En junio de 2008 se reformó la Constitución para establecer el entonces llamado nuevo sistema de justicia penal. Se pretendió que los juicios fueran orales y acusatorios. Era previsible que lo hasta entonces vivido, habría de transformarse. Los ministerios públicos deberían estar en igualdad con los abogados de la defensa. Las investigaciones preliminares serían vigiladas por un juez distinto al que sentenciaría el caso. Todos los elementos de la decisión final tendrían que desahogarse en una sola audiencia, verbal y pública. Para ajustar los cambios, se abrió un espacio de ocho años. En ese lapso se reformó la Constitución para darle mayor protección a los derechos humanos. Lo que habría de acontecer en el país en materia de procesos penales, se haría de manera distinta para satisfacer amplios y novedosos estándares internacionales y nacionales.

Para julio del 2011 se sabían los requerimientos procesales y sustantivos que teníamos enfrente; se conocían las condiciones de inseguridad pública, tanto que se había movilizado la última línea de defensa del Estado para combatir a la criminalidad; se sabía que los cuerpos policiacos tenían que ser capacitados para asegurar escenas de crimen, garantizar cadenas de custodia y actuar en audiencias; se sabía que los cuerpos periciales debían transformarse para cumplir tareas que nunca habían hecho o habían hecho mal; se sabía que los fiscales debían adquirir nuevas habilidades forenses para sostener y demostrar sus acusaciones, en vivo y bajo presión, más allá de toda duda razonable; se sabía que la legislación tenía que ser de altísima calidad para no ser ella misma causa de males; se sabía que era necesario ajustar los nuevos procesos penales al juicio de amparo.

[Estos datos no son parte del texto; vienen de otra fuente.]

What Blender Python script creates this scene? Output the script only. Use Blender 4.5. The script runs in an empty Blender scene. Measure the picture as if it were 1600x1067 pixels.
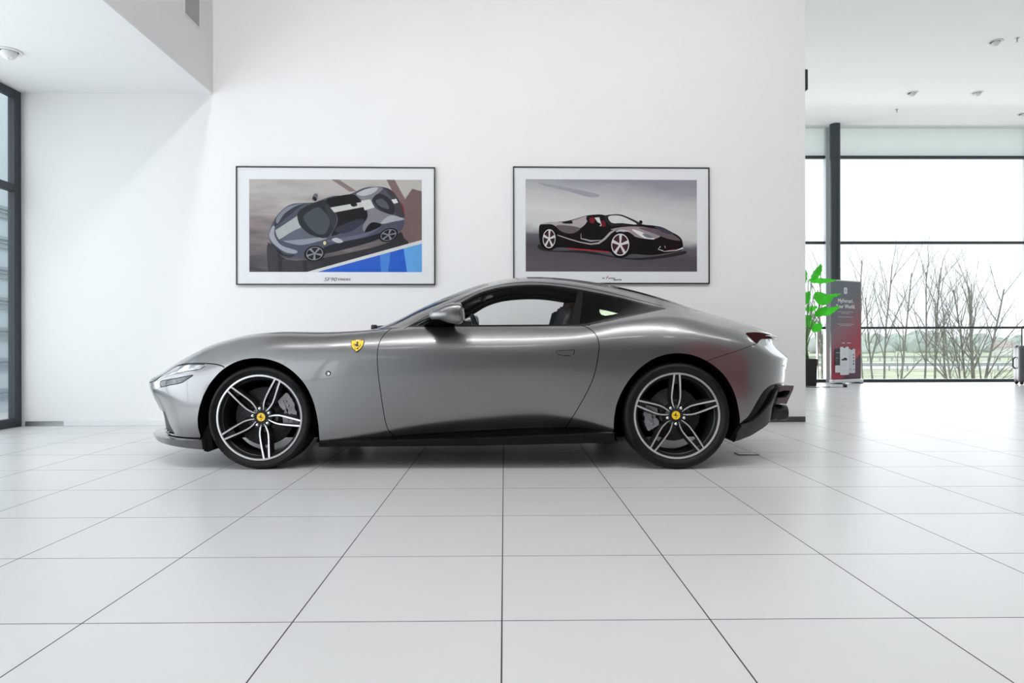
import bpy, bmesh, math, random
import numpy as np
from mathutils import Vector, Matrix
random.seed(7)
PI = math.pi
C = bpy.context.scene.collection
scene = bpy.context.scene

# ------------------------------------------------------------------ materials
def mat(name, col, rough=.5, metal=0., coat=0., coat_rough=.03, spec=.5, noise=0., nscale=8., emit=0., bump=0., alpha=1.):
    m = bpy.data.materials.new(name); m.use_nodes = True
    nt = m.node_tree; b = nt.nodes['Principled BSDF']
    c = (*col, 1)
    b.inputs['Base Color'].default_value = c
    b.inputs['Roughness'].default_value = rough
    b.inputs['Metallic'].default_value = metal
    b.inputs['Coat Weight'].default_value = coat
    b.inputs['Coat Roughness'].default_value = coat_rough
    b.inputs['Specular IOR Level'].default_value = spec
    if emit:
        b.inputs['Emission Color'].default_value = c
        b.inputs['Emission Strength'].default_value = emit
    if noise or bump:
        tc = nt.nodes.new('ShaderNodeTexCoord')
        n = nt.nodes.new('ShaderNodeTexNoise'); n.inputs['Scale'].default_value = nscale
        n.inputs['Detail'].default_value = 5
        nt.links.new(tc.outputs['Object'], n.inputs['Vector'])
        if noise:
            r = nt.nodes.new('ShaderNodeValToRGB')
            r.color_ramp.elements[0].color = (*[max(0, v*(1-noise)) for v in col], 1)
            r.color_ramp.elements[1].color = (*[min(1, v*(1+noise)) for v in col], 1)
            r.color_ramp.elements[0].position = .3; r.color_ramp.elements[1].position = .7
            nt.links.new(n.outputs['Fac'], r.inputs['Fac'])
            nt.links.new(r.outputs['Color'], b.inputs['Base Color'])
        if bump:
            bp = nt.nodes.new('ShaderNodeBump'); bp.inputs['Strength'].default_value = bump
            bp.inputs['Distance'].default_value = .002
            nt.links.new(n.outputs['Fac'], bp.inputs['Height']); nt.links.new(bp.outputs['Normal'], b.inputs['Normal'])
    return m

def glass(name, tint=(1, 1, 1), refl=.06, ior=1.45):
    m = bpy.data.materials.new(name); m.use_nodes = True
    nt = m.node_tree; nt.nodes.clear()
    o = nt.nodes.new('ShaderNodeOutputMaterial'); mx = nt.nodes.new('ShaderNodeMixShader')
    t = nt.nodes.new('ShaderNodeBsdfTransparent'); t.inputs['Color'].default_value = (*tint, 1)
    g = nt.nodes.new('ShaderNodeBsdfGlossy'); g.inputs['Roughness'].default_value = .01
    f = nt.nodes.new('ShaderNodeFresnel'); ge = nt.nodes.new('ShaderNodeNewGeometry'); mr = nt.nodes.new('ShaderNodeMapRange')
    mr.inputs[3].default_value = ior; mr.inputs[4].default_value = 1/ior     # a thin sheet reflects alike from both sides
    nt.links.new(ge.outputs['Backfacing'], mr.inputs[0]); nt.links.new(mr.outputs[0], f.inputs['IOR'])
    nt.links.new(f.outputs[0], mx.inputs[0]); nt.links.new(t.outputs[0], mx.inputs[1]); nt.links.new(g.outputs[0], mx.inputs[2])
    nt.links.new(mx.outputs[0], o.inputs[0])
    return m

def lin(r, g, b):
    f = lambda v: (v/255/12.92 if v/255 <= .04045 else ((v/255+.055)/1.055)**2.4)
    return (f(r), f(g), f(b))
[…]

Si todo esto era sabido y anticipable, ¿cómo se explican los cuestionamientos que hoy se hacen a un sistema que hasta hace poco se tenía, inclusive por muchos de sus actuales críticos, como remedio a carencias procesales, penales y hasta de seguridad? Sencillamente, porque a la hora de enfrentar clientelas, electorales y no electorales, es más sencillo señalar a los otros que ser autocríticos. No importa si el otro es el sistema mismo o sus agentes particulares. Lo único que parece importar es el inmediato traslado de las culpas.

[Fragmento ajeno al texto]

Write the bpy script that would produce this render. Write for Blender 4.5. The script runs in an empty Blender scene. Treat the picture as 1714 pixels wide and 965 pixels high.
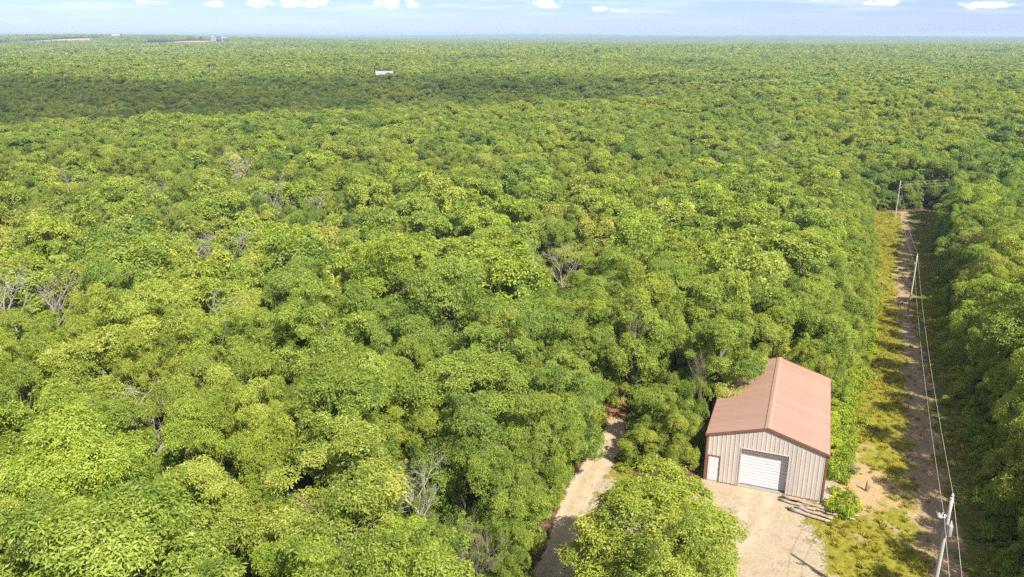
import bpy, math, random
import numpy as np
from mathutils import Vector

# ------------------------------------------------------------------ camera, sky, sun, exposure
SC = bpy.context.scene
COL = SC.collection
CAM_H, FPX, PW, PH = 31.0, 1306.0, 1714.0, 965.0
PITCH = math.atan((482.5 - 57.0) / FPX)            # below the horizon
cam = bpy.data.cameras.new("camera")
cam.sensor_width = 36.0
cam.lens = 36.0 * FPX / PW
cam.clip_start, cam.clip_end = 0.5, 60000.0
camo = bpy.data.objects.new("camera", cam)
COL.objects.link(camo)
camo.location = (0, 0, CAM_H)
camo.rotation_euler = (math.pi / 2 - PITCH, 0, 0)
SC.camera = camo

SUN_AZ = math.radians(302.0)                       # direction towards the sun, in the XY plane from +X
SUN_EL = math.radians(46.0)
SUN_DIR = Vector((math.cos(SUN_AZ) * math.cos(SUN_EL), math.sin(SUN_AZ) * math.cos(SUN_EL), math.sin(SUN_EL)))

SC.view_settings.view_transform = 'Standard'
SC.view_settings.look = 'None'
SC.view_settings.gamma = 1.0
SC.view_settings.exposure = 1.12
SC.view_settings.use_curve_mapping = False
SC.cycles.max_bounces = 5
SC.cycles.diffuse_bounces = 3
SC.cycles.glossy_bounces = 2
SC.cycles.transmission_bounces = 4
SC.cycles.transparent_max_bounces = 10
SC.cycles.volume_bounces = 1
SC.cycles.caustics_reflective = False
SC.cycles.caustics_refractive = False
SC.cycles.use_denoising = False
SC.cycles.use_light_tree = False
SC.cycles.use_adaptive_sampling = False

W = bpy.data.worlds.new("World")
SC.world = W
W.use_nodes = True


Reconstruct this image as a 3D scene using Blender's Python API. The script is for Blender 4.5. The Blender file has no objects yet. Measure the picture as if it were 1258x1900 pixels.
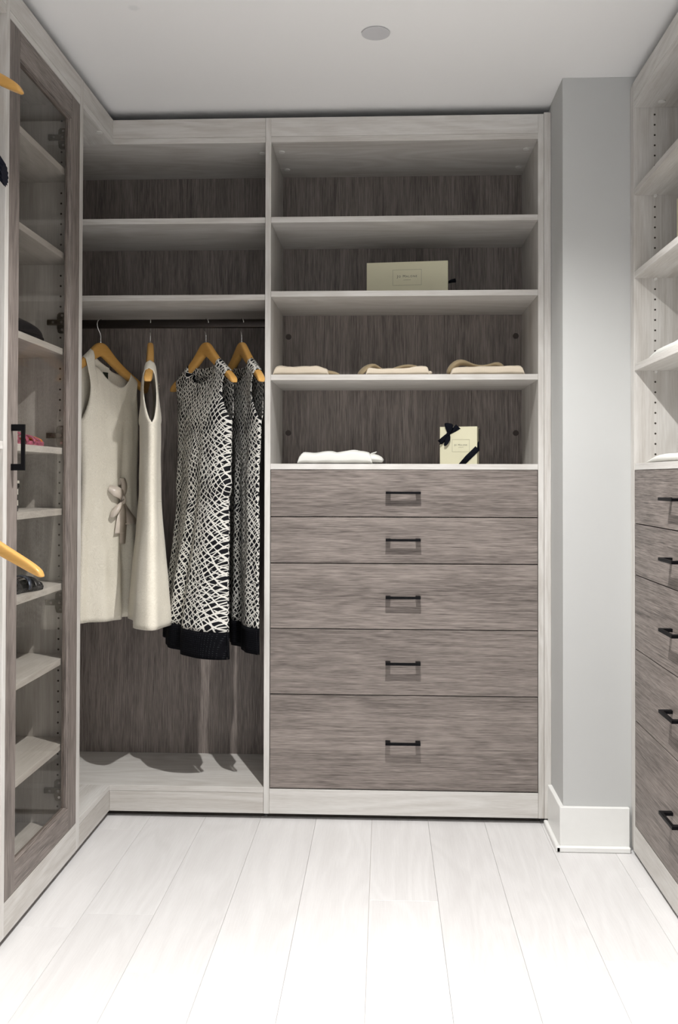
import bpy, bmesh, math, random
from mathutils import Vector, Matrix, noise as mnoise
random.seed(4)
S = bpy.context.scene
COL = S.collection
# ------------------------------------------------------------------ camera
W_PX, H_PX = 1258.0, 1900.0
F_PX, CX, CY = 1727.48, 637.66, 863.86
YAW, PIT, ROL = math.radians(2.5005), math.radians(0.7858), math.radians(-0.1293)
CAMZ = 1.16265
cd = bpy.data.cameras.new('camera'); cam = bpy.data.objects.new('camera', cd); COL.objects.link(cam)
fw = Vector((-math.sin(YAW)*math.cos(PIT), math.cos(YAW)*math.cos(PIT), math.sin(PIT)))
rt = Vector((math.cos(YAW), math.sin(YAW), 0)); dn = fw.cross(rt)
r2 = rt*math.cos(ROL)+dn*math.sin(ROL); d2 = -rt*math.sin(ROL)+dn*math.cos(ROL)
cam.matrix_world = Matrix(((r2.x, -d2.x, -fw.x, 0), (r2.y, -d2.y, -fw.y, 0), (r2.z, -d2.z, -fw.z, CAMZ), (0, 0, 0, 1)))
cd.sensor_fit = 'VERTICAL'; cd.sensor_height = 36.0; cd.sensor_width = 36.0
cd.lens = F_PX/H_PX*36.0
cd.shift_x = -(CX-W_PX/2)/H_PX; cd.shift_y = (CY-H_PX/2)/H_PX
cd.clip_start = 0.02
S.camera = cam
# ------------------------------------------------------------------ light, exposure
S.view_settings.view_transform = 'Standard'; S.view_settings.look = 'None'
S.view_settings.gamma = 1.0; S.view_settings.use_curve_mapping = False
S.view_settings.exposure = 0.35
wd = bpy.data.worlds.new('world'); S.world = wd; wd.use_nodes = True
wd.node_tree.nodes['Background'].inputs[0].default_value = (0.9, 0.95, 1, 1)
wd.node_tree.nodes['Background'].inputs[1].default_value = 0.3
def spot(x, y, z, power, radius, angle=165, blend=0.5, col=(1, 0.985, 0.962)):
    l = bpy.data.lights.new('ceiling_or_fill_spot', 'SPOT'); l.energy = power; l.shadow_soft_size = radius
    l.spot_size = math.radians(angle); l.spot_blend = blend; l.color = col
    o = bpy.data.objects.new('ceiling_or_fill_spot', l); COL.objects.link(o); o.location = (x, y, z); return o
KEY = (0.04, 2.06)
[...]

En enero de 1993, la Agencia Internacional de Energía Atómica concluyó que el desastre de Chernobyl de 1986 se debió a dos factores: al mal diseño del reactor y a la pobre cultura operacional de los encargados de la planta. Toda proporción guardada, algo así sucede con la reforma penal. De una parte, el diseño legal del sistema es deficiente. El Código Nacional de Procedimientos Penales y las muchas leyes elaboradas para complementarlo (trata, secuestro, etc.), tienen lagunas y generan confusiones; la transitoriedad entre el viejo y el nuevo sistema no abarca los matices de la materia; la mala comprensión del amparo en los procesos orales (art. 173, B de la Ley, por ejemplo), desordena lo que debiera ser pacífico. La parte operativa es todavía peor. Poco se hizo para generar capacidades humanas. Se creyó que el cambio normativo produciría transformaciones. Hoy son pocos los que saben actuar en el sistema.

Estamos en un punto en el que apoyadores y detractores se limitan a sostener sus posiciones. Por ello, ya no digamos la autocrítica, sino ni siquiera el análisis de los temas, se está llevando a cabo. Los días corren, la inseguridad aumenta, las personas sufren más y no se ve un esfuerzo, concertado y técnico para enfrentar y remediar los males. Esto va a ser difícil de lograr si se continúa en la mera adjudicación de lo que no funciona del sistema, al sistema mismo, a sus normas o a sus operadores. Se extraña la discusión pública de lo que no está funcionando y las propuestas urgentes para ajustarlo, inclusive por parte de aquellos que hace años encabezaban entusiastamente el cambio que no acaba de llegar.